The current federal funds rate target range of 4.25%–4.50% remains “modestly restrictive,” according to the Fed, aimed at controlling
inflation without significantly hindering economic growth. Powell noted that June and July data will be critical in assessing the true impact of
tariffs. While he conceded that some of the tariff costs may be passed on to consumers, the degree of pass-through remains uncertain.
Source: Trading Economics
Powell also addressed labor market conditions, stating there is no sign of weakness. The unemployment rate held at 4.2% in April 2025, and
the resilience of the labor market supports the Fed’s cautious stance. A strong job market allows the Fed to wait and observe inflation
trends without needing to rush into rate cuts.
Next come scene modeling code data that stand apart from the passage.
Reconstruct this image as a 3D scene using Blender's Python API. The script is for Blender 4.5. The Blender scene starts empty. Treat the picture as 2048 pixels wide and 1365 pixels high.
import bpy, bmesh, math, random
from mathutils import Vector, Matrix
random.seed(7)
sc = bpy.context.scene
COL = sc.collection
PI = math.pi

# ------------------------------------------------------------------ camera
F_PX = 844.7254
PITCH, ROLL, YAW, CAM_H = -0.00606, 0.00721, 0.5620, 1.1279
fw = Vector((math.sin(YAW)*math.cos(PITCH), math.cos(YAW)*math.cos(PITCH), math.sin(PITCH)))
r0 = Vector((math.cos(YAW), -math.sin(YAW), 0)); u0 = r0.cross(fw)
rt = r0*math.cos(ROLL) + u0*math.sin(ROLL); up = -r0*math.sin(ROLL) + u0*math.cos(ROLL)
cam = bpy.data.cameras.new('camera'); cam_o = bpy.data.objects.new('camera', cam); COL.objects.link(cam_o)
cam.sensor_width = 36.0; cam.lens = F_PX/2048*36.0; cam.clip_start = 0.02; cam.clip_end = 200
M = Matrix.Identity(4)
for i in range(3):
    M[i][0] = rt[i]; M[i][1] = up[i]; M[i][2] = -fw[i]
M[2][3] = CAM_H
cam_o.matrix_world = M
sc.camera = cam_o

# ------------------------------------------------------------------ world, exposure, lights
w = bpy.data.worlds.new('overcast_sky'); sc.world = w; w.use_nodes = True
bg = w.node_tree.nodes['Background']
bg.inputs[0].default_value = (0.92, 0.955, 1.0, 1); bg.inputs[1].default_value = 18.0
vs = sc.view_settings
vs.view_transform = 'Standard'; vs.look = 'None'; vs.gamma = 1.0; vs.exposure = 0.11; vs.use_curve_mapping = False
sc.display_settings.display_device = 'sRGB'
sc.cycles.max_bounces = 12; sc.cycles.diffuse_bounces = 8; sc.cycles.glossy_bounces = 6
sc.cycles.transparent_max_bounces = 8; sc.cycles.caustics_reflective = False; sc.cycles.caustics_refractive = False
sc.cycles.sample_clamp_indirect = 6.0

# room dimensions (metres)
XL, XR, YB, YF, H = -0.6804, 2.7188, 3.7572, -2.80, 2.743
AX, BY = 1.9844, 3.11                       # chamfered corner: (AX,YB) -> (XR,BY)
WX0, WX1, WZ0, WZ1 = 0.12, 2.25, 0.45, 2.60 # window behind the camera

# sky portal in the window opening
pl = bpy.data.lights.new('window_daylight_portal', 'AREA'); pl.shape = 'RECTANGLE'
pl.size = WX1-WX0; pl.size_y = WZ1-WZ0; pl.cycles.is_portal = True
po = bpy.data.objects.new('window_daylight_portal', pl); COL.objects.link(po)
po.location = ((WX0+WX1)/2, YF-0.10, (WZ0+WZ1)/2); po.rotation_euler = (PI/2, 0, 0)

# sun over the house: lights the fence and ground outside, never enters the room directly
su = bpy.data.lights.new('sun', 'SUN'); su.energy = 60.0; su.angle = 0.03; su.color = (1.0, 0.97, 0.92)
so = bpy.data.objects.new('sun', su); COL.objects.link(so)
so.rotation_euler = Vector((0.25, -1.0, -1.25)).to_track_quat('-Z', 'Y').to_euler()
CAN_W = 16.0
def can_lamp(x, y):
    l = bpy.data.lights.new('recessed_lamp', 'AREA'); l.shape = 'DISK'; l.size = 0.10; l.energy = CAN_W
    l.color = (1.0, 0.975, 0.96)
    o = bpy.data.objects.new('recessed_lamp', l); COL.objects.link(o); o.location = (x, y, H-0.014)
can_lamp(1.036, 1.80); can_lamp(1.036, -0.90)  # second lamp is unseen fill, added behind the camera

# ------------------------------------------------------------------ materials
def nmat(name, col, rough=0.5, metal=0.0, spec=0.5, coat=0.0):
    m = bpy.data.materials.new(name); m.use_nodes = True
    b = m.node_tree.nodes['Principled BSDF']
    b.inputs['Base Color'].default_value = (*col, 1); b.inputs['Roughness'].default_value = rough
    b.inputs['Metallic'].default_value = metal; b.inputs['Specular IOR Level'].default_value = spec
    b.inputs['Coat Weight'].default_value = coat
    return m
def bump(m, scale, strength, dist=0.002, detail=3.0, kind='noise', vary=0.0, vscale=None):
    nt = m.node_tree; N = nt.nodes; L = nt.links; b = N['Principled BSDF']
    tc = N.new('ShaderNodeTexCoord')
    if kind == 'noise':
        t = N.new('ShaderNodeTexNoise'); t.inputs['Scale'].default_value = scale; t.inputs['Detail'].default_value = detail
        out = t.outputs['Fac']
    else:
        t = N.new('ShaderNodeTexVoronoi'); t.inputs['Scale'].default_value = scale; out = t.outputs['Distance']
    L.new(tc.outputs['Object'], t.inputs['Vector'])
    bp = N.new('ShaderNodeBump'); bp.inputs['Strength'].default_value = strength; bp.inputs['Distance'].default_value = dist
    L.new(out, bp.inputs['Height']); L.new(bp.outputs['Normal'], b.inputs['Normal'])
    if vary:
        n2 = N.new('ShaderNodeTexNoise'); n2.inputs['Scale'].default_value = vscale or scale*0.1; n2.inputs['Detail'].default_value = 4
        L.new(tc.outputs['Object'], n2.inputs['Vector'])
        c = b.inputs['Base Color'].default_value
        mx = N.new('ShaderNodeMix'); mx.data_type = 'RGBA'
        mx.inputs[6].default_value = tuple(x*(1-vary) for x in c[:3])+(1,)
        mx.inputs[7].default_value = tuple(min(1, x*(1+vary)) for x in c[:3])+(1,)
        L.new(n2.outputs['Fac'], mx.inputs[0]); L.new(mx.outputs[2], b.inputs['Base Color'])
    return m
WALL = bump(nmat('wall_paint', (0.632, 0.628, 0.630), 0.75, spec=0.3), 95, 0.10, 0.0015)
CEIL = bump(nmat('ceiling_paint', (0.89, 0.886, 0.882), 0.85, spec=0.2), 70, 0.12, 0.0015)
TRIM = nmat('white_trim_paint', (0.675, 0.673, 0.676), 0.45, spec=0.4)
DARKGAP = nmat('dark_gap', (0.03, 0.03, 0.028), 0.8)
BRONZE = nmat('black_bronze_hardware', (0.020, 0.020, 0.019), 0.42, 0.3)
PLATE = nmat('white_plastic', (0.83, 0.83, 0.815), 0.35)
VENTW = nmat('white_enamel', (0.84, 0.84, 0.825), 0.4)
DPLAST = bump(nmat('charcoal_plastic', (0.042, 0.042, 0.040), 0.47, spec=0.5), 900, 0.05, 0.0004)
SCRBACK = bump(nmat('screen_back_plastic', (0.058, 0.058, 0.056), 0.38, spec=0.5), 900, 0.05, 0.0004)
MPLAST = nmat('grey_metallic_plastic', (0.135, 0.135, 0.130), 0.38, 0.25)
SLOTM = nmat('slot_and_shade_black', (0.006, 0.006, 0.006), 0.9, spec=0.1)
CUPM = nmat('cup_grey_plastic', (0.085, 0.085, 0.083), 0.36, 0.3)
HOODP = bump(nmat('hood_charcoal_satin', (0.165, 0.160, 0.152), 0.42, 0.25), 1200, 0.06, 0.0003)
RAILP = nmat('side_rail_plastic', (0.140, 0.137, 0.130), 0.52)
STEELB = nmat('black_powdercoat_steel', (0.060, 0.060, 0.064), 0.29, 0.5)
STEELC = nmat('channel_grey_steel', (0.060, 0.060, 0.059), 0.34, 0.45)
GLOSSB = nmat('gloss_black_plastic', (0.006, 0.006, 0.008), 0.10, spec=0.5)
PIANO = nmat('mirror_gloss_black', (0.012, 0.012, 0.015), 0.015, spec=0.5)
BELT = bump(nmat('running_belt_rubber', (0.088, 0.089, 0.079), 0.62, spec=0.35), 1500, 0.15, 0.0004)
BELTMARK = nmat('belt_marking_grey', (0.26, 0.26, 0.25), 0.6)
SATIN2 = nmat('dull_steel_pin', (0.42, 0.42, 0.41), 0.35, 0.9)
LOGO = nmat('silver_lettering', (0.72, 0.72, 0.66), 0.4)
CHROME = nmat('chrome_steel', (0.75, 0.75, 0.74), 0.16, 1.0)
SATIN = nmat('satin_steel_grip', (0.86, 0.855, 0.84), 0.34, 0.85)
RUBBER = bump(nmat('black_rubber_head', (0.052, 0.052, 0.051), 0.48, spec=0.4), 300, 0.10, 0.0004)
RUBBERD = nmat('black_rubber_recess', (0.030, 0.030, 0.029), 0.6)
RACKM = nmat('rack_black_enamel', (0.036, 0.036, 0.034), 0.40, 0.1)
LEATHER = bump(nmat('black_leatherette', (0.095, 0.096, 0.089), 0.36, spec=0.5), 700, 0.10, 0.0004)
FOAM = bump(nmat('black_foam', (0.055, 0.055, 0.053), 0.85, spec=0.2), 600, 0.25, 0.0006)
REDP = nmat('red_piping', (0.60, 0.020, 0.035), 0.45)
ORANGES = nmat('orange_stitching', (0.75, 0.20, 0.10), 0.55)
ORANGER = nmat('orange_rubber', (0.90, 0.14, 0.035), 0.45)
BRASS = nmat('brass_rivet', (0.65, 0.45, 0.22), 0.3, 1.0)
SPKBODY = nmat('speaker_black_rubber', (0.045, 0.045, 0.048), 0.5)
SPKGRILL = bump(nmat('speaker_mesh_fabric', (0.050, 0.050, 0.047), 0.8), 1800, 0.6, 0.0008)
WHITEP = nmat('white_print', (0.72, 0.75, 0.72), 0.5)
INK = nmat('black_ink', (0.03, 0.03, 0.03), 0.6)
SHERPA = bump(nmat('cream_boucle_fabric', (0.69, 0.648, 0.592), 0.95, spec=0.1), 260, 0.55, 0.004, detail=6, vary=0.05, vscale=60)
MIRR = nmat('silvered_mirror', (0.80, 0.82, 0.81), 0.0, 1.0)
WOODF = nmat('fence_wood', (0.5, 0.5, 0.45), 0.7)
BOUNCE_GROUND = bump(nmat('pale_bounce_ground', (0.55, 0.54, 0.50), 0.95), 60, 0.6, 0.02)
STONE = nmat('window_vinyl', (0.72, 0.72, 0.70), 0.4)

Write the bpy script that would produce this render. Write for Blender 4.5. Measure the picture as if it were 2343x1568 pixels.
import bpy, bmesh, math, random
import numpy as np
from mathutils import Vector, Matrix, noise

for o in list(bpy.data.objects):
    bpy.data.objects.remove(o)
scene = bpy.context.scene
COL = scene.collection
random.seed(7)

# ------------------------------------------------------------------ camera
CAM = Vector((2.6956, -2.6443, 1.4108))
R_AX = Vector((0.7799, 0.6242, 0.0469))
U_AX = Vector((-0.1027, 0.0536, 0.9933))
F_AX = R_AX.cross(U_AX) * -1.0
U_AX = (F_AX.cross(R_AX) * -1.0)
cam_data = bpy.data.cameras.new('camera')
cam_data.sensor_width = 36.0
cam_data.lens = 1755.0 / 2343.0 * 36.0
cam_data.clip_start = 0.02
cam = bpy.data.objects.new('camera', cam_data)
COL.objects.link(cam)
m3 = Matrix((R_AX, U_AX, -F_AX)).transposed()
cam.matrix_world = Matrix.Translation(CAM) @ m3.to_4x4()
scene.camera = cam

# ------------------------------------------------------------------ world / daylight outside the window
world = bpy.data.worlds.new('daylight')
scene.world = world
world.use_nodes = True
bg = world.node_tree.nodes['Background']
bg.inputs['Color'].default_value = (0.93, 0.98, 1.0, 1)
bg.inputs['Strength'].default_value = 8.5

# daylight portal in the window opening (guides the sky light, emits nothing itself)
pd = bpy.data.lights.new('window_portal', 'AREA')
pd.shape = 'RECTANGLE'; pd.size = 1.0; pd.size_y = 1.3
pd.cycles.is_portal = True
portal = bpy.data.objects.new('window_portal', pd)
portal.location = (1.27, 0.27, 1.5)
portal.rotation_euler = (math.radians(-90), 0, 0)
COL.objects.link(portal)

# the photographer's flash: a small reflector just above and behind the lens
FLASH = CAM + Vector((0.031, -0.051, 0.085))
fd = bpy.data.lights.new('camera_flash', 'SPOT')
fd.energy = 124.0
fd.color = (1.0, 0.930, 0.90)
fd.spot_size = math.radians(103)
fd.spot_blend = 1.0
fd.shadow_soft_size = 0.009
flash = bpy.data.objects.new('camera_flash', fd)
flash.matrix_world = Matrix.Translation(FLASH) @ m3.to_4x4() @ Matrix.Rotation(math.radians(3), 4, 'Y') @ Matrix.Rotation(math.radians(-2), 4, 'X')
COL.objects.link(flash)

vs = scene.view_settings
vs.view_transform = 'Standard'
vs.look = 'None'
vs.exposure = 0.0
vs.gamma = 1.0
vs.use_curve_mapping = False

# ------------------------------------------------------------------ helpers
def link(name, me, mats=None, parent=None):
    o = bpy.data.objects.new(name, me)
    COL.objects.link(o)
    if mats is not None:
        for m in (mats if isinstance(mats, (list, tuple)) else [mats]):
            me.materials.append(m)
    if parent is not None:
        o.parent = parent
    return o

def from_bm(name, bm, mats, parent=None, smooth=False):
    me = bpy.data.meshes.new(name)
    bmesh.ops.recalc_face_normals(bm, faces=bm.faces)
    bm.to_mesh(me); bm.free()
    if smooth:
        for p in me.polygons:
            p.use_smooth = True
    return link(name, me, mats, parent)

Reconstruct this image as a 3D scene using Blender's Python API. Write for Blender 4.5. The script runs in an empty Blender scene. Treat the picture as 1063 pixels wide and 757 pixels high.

However, if inflation reaccelerates alongside continued labor market strength, the timing of the first rate cut may be pushed back beyond
September 2025. Conversely, a cooldown in inflation or labor market deterioration could prompt the Fed to act sooner.
Recent data have also reinforced the Fed’s caution. The S&P Global U.S. Manufacturing PMI held steady at 52 in June 2025, matching May’s
15-month high and beating expectations of 51. Robust growth in new orders and employment drove factory output to a four-month high.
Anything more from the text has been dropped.